Saturday, November 9, 2013

Lesson #32: Did I Mention You Will Never Sleep Again?

I'm sure I've mentioned that my kids wake up long before dawn has even thought about cracking, no matter what time they go to bed. Every. Single. Day. I ever so naively thought that once they got a bit older I would at least be able to sleep through the night. One might think that with a 3 year old and an almost 6 year old, this would be an achievable dream. One would be incorrect.

Let's recap my week, shall we?

Early in the week, my older son came into our room around 1a.m. saying that he had a tummy ache. I had him climb into our bed to cuddle up for a bit. Wrong move. Not five minutes later he said, "Mommy my tummy really hurts! I think I'm gonna throw up!" I immediately leaped out of bed and threw on the lights, telling him to get up so we could get to the bathroom. Just as he sat up the dreaded heaves began.
I encouraged him frantically, "Come on buddy! Get up so we can get to the bathroom! Don't throw up on the---" Too late. We made it to the kitchen trash before the next round, and finally made our way to the bathroom. After some late night cleaning I camped out in the living room with him so we could be close to the bathroom, just in case. I should mention that we don't own a full sized couch, just two love seats. I'm not very tall but I'm juuuuust tall enough that I can't quite fit on the love seat. I "slept" (I use the term loosely) with my head on the arm rest and my legs alternately jacked up to my chin and hanging off the end. As if all this wasn't excitement enough, we were roused from sleep around 5:40 by the pungent aroma of our dog taking the mother of all dumps on the living room floor. Awesome. Oh, and the kicker? While I was in the shower later that morning, the boys turned off the bathroom lights and ran away, leaving me in pitch darkness. Fun times.

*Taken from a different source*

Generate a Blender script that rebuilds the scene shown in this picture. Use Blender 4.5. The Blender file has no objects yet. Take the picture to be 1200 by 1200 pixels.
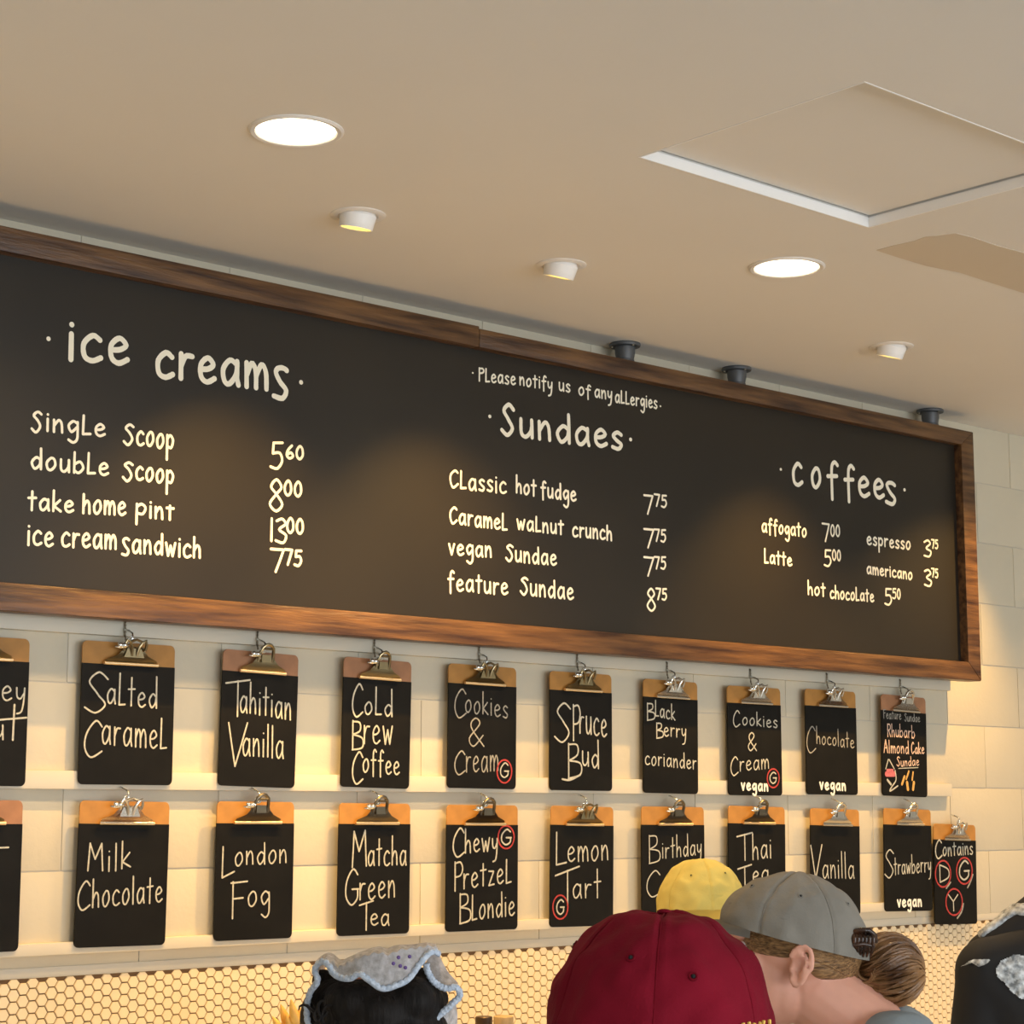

Fast forward to the next night. I was awake from 12:30-2:30 because my 5 year old's junk was "bothering!" I'm not exactly equipped to give advice on how to fix what has come to be known as Penis Problems, so I wasn't much help. Long story short, we made a couple trips to the bathroom and I finally ended up giving him some Children's Motrin, which apparently did the trick. In the morning I asked him how it was feeling. He said, "Great!" and that was the last I heard of it. The joys of raising boys are just endless.

Last night it was the 3 year old that had me stumbling through the darkness. "My blankets are wet!!!" Oh yay. Fun fact: If a Pull Up is on backwards you might as well have put the child to bed naked because it's going to absorb about as much pee as a cheap paper towel. Note to self: check his work when he dresses himself. About two hours later, he woke up crying again because he was cold. He alternated between screaming about wanting to wear jammies and screaming about not wanting jammies for about 5 minutes straight as I struggled to keep my eyes open and my sanity intact.

I said the other day that it will be great when they're teenagers and I can finally sleep in again. My dad quickly pointed out that I still won't sleep because I'll be up half the night waiting for them to get home.

I guess it really is true. Once you have children, you will never sleep again. Ever. I guess that's what they make coffee for. Coffee: Getting bleary eyed parents through the day since 1696.